I have pretty firm views on Israel and Palestine. So, I’m sure, does Natalie Portman, having been born in Jerusalem, but these are not in the public domain, or at least, over the course of an afternoon at my laptop, I didn’t come across any. I know that she studied under Dershowitz, but didn’t think it central to a profile of her life and work. Maybe a profile of Dershowitz? You’d be amazed how quickly 1,450 words get eaten up. (One commenter castigated me for not mentioning Goya’s Ghosts, a film she was in. She’s been making films since the mid-90s; I did not mention them all.)

All this goes to show why you should not get sucked into a dialogue with anonymous posters on newspaper comments sections. I’ve done it before, and I had sworn not to do it 2011. It only took me two days to break that resolution!
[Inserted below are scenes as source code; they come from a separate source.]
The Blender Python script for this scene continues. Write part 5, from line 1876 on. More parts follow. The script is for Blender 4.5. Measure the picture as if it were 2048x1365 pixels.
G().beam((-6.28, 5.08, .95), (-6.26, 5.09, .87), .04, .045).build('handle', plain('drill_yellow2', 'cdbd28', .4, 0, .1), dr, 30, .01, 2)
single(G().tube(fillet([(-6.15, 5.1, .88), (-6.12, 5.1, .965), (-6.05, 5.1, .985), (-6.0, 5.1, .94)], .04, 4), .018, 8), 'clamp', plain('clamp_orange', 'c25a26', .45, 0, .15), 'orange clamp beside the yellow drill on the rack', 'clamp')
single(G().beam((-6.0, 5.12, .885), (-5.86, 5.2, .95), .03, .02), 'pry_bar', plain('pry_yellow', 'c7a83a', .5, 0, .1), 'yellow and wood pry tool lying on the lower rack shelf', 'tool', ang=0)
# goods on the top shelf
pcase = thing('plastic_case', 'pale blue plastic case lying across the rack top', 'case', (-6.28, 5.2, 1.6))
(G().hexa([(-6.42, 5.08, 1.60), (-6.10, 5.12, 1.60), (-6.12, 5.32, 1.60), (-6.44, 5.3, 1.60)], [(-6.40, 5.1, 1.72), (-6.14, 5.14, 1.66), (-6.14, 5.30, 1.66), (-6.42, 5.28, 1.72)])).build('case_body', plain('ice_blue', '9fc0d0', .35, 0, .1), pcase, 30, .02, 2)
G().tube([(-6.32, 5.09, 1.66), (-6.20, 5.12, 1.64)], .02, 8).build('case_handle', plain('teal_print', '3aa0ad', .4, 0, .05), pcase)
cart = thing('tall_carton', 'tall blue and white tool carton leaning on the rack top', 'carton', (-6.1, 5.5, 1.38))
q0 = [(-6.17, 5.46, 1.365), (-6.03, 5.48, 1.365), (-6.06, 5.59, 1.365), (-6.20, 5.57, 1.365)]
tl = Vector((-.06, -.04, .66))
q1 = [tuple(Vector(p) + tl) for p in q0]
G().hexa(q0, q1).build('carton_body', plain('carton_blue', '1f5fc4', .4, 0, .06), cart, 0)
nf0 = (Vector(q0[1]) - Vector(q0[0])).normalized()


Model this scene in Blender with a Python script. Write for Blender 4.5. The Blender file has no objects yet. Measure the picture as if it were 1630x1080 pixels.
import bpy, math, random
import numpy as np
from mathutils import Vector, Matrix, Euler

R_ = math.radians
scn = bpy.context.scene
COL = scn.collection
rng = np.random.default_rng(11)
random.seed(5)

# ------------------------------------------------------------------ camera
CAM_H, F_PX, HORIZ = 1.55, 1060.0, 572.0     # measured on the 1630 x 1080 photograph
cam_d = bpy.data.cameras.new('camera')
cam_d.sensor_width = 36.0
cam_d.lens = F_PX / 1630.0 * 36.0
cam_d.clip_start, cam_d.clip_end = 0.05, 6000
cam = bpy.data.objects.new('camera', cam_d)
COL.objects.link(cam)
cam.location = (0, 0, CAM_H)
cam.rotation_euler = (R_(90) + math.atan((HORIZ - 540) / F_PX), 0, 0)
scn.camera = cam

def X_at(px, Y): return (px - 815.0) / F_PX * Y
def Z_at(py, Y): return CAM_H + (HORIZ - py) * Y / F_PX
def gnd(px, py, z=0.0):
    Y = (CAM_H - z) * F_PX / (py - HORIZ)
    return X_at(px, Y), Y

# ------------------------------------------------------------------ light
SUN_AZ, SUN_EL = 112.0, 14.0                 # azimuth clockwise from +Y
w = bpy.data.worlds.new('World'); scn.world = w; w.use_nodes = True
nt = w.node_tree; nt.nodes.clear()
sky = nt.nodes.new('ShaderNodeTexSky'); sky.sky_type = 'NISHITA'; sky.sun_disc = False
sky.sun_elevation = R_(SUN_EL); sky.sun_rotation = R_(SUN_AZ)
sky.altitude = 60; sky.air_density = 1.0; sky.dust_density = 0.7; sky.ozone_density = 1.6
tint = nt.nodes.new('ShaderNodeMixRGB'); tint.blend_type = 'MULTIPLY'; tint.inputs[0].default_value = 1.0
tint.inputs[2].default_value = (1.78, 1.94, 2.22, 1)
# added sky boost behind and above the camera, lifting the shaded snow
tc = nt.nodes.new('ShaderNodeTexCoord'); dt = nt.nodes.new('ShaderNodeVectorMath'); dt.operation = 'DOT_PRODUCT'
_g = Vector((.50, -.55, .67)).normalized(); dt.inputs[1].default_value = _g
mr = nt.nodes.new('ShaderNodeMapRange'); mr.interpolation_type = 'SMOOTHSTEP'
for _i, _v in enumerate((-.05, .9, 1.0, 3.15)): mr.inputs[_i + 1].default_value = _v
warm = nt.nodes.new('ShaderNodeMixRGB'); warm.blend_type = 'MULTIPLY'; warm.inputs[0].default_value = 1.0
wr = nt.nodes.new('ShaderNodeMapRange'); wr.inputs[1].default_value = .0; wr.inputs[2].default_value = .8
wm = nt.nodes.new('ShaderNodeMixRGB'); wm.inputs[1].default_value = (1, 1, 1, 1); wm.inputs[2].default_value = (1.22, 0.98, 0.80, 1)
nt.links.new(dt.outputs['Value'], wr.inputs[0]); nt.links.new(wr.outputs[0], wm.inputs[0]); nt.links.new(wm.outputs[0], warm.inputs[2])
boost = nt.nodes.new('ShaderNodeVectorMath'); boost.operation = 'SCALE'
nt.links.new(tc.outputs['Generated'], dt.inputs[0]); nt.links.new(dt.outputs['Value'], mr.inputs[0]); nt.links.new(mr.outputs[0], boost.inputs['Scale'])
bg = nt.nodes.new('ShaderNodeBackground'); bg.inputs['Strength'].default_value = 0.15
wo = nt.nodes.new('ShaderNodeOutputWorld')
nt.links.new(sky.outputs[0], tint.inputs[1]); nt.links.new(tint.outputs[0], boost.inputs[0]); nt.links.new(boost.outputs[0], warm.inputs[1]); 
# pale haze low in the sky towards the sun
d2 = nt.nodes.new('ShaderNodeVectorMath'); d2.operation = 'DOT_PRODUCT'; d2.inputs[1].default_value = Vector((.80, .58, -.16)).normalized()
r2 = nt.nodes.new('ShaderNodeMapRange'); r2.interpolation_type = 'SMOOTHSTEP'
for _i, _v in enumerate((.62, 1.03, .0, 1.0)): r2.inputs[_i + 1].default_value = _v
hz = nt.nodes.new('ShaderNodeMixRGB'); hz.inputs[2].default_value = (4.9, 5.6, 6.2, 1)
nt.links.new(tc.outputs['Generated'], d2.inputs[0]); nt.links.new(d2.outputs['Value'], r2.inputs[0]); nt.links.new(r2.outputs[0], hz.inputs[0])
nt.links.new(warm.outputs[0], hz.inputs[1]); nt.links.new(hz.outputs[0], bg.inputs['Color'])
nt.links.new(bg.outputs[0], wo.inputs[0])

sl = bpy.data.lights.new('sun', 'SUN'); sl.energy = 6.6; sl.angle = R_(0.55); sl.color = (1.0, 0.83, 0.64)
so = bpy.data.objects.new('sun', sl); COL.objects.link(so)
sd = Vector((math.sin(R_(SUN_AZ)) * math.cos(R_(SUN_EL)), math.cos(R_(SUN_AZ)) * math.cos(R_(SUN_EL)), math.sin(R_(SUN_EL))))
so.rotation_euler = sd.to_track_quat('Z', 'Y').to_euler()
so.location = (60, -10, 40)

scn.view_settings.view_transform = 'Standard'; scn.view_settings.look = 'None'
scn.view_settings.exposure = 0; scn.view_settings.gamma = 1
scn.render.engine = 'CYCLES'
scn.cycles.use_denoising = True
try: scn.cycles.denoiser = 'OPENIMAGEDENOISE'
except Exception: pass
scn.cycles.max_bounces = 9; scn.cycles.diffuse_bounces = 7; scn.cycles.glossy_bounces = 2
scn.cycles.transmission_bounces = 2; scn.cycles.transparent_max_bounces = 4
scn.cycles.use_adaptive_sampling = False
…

And there really is no reasoning with someone whose views on a volatile international political situation are so passionate they feel the need to weigh in after the profile of an actor.

Oh, and later on, I got this: “This obsequious gushing about how perfect Ms. Portman is in every way is simultaneously dull and distasteful; it’s rather like reading a lonely man’s intellectual masturbatory fantasy.”

Spare me. (Mind you, in my haste, I did say she was “christened”, which is rather unlikely for a Jew born in Israel. But the Observer subs didn’t pick it up either. It was New Year’s Eve!)